The seventh issue of 'Anti-money laundering - the essentials' covers: new anti-money laundering guidance for the accountancy sector and updated sanctions guidance, resulting in new reporting obligations.

Page last updated

25 August 2017

New anti-money laundering (AML) guidance for the accountancy sector

The guidance has been updated for The Money Laundering, Terrorist Financing and Transfer of Funds Regulations 2017, but also for certain measures in The Criminal Finances Act 2017. There is now new guidance for accountants on whole firm risk assessments, suspicious activity reports (SARs), client due diligence, allocation of responsibility for AML, employee screening, and review of policies and procedures.

The guidance has also been substantially re-written to be more practical and user friendly.
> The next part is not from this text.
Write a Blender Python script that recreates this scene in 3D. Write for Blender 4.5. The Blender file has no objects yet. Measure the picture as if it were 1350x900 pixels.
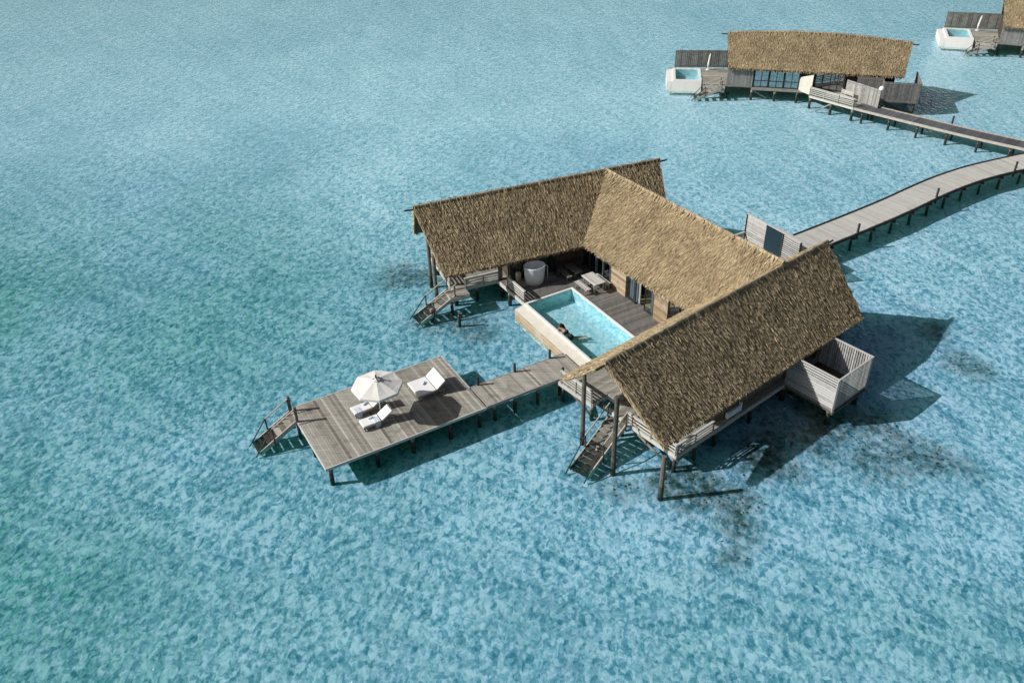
import bpy, math, random
from mathutils import Vector, Matrix, noise
random.seed(11)
R = math.radians
SC = bpy.context.scene
COL = SC.collection
ZD = 0.9            # deck level above the water (water surface is z = 0)
ZB = -0.50          # sand bottom
CAM_Z = 30.9

# ------------------------------------------------------------------ frames
class Fr:
    """a ground frame: origin, x axis at azimuth az, y to its left"""
    def __init__(s, ox, oy, az):
        s.o = (ox, oy); s.c = math.cos(R(az)); s.s = math.sin(R(az))
    def p(s, x, y, z=0.0):
        return Vector((s.o[0] + s.c*x - s.s*y, s.o[1] + s.s*x + s.c*y, z))
W = Fr(0, 0, 0)
M = Fr(0, 0, 29.6)              # villa axis
FA = Fr(-6.1, 50.6, 21.4)       # seaward wing at the back
FC = Fr(4.45, 33.65, 38.7)      # seaward wing at the front
FB = Fr(6.69, 55.85, -57.0)     # wing joining the two
F2 = Fr(17.65, 90.37, -9.0)     # second villa: pool
FR2 = Fr(22.66, 88.05, -14.9)   # second villa: roof

# ------------------------------------------------------------------ materials
def new_mat(name):
    m = bpy.data.materials.new(name); m.use_nodes = True
    nt = m.node_tree; nt.nodes.clear()
    out = nt.nodes.new('ShaderNodeOutputMaterial')
    return m, nt, out
def nd(nt, t, **kw):
    n = nt.nodes.new(t)
    for k, v in kw.items():
        if k.startswith('i_'):
            n.inputs[int(k[2:]) if k[2:].isdigit() else k[2:]].default_value = v
        else: setattr(n, k, v)
    return n
def ramp(nt, stops, interp='LINEAR'):
    n = nt.nodes.new('ShaderNodeValToRGB'); cr = n.color_ramp; cr.interpolation = interp
    while len(cr.elements) < len(stops): cr.elements.new(0.5)
    for e, (p, c) in zip(cr.elements, stops): e.position = p; e.color = (*c, 1) if len(c) == 3 else c
    return n
def mixc(nt, fac, a, b, mode='MIX'):
    n = nt.nodes.new('ShaderNodeMix'); n.data_type = 'RGBA'; n.blend_type = mode
    L = nt.links
    for sock, v in ((n.inputs[0], fac), (n.inputs[6], a), (n.inputs[7], b)):
        if isinstance(v, bpy.types.NodeSocket): L.new(v, sock)
        else: sock.default_value = v if not isinstance(v, tuple) else (*v, 1)
    return n.outputs[2]
def math_n(nt, op, a, b=None, clamp=False):
    n = nt.nodes.new('ShaderNodeMath'); n.operation = op; n.use_clamp = clamp
    for i, v in enumerate((a, b)):
        if v is None: continue
        if isinstance(v, bpy.types.NodeSocket): nt.links.new(v, n.inputs[i])
        else: n.inputs[i].default_value = v
    return n.outputs[0]

def tone_mat(name, stops, rough=0.8, nscale=6.0, namt=0.35, bump=0.15, stretch=None, stain=None, spec=0.3):
    """colour from the per-face 'tone', broken up with weathering noise"""
    m, nt, out = new_mat(name); L = nt.links
    at = nd(nt, 'ShaderNodeAttribute', attribute_name='tone')
    tc = nd(nt, 'ShaderNodeTexCoord')
    src = tc.outputs['Object']
    if stretch:
        mp = nd(nt, 'ShaderNodeMapping'); mp.inputs['Scale'].default_value = stretch[:3]
        mp.inputs['Rotation'].default_value = (0, 0, stretch[3] if len(stretch) > 3 else 0)
        mp.vector_type = 'TEXTURE' if len(stretch) > 4 else 'POINT'
        L.new(src, mp.inputs[0]); src = mp.outputs[0]
    n1 = nd(nt, 'ShaderNodeTexNoise'); n1.inputs['Scale'].default_value = nscale; n1.inputs['Detail'].default_value = 5
    L.new(src, n1.inputs['Vector'])
    d = math_n(nt, 'MULTIPLY', math_n(nt, 'SUBTRACT', n1.outputs[0], 0.5), namt*2)
    v = math_n(nt, 'ADD', at.outputs['Fac'], d, clamp=True)
    rp = ramp(nt, stops); L.new(v, rp.inputs[0])
    col = rp.outputs[0]
    if stain:
        n2 = nd(nt, 'ShaderNodeTexNoise'); n2.inputs['Scale'].default_value = stain[0]; n2.inputs['Detail'].default_value = 6
        L.new(tc.outputs['Object'], n2.inputs['Vector'])
        r2 = ramp(nt, [(stain[1], (0, 0, 0)), (stain[1]+0.14, (1, 1, 1))]); L.new(n2.outputs[0], r2.inputs[0])
        col = mixc(nt, math_n(nt, 'MULTIPLY', r2.outputs[0], stain[3]), col, stain[2])
    b = nd(nt, 'ShaderNodeBsdfPrincipled'); L.new(col, b.inputs['Base Color'])
    b.inputs['Roughness'].default_value = rough
    b.inputs['Specular IOR Level'].default_value = spec
    if bump:
        bp = nd(nt, 'ShaderNodeBump'); bp.inputs['Strength'].default_value = bump; bp.inputs['Distance'].default_value = 0.03
        L.new(n1.outputs[0], bp.inputs['Height']); L.new(bp.outputs[0], b.inputs['Normal'])
    L.new(b.outputs[0], out.inputs[0])
    return m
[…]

Changes include risk assessment diagrams, beneficial ownership illustrations, tables to assist with client due diligence and decision making in respect of SARs.

The updated guidance has been sent to HM Treasury for approval later this year. Approval will mean the courts will have to take it into account when determining if an accountant's conduct gives rise to certain offences under AML legislation. Approved guidance is also taken into account in relevant professional disciplinary enquiries.

Updated sanctions guidance: new reporting obligations

HM Treasury’s Office of Financial Sanction Implementation (OFSI) has updated their Guide to Financial Sanctions to help individuals and businesses understand what they should report and when.

Please note that making a SAR to the NCA does not remove the requirement to make a report to OFSI.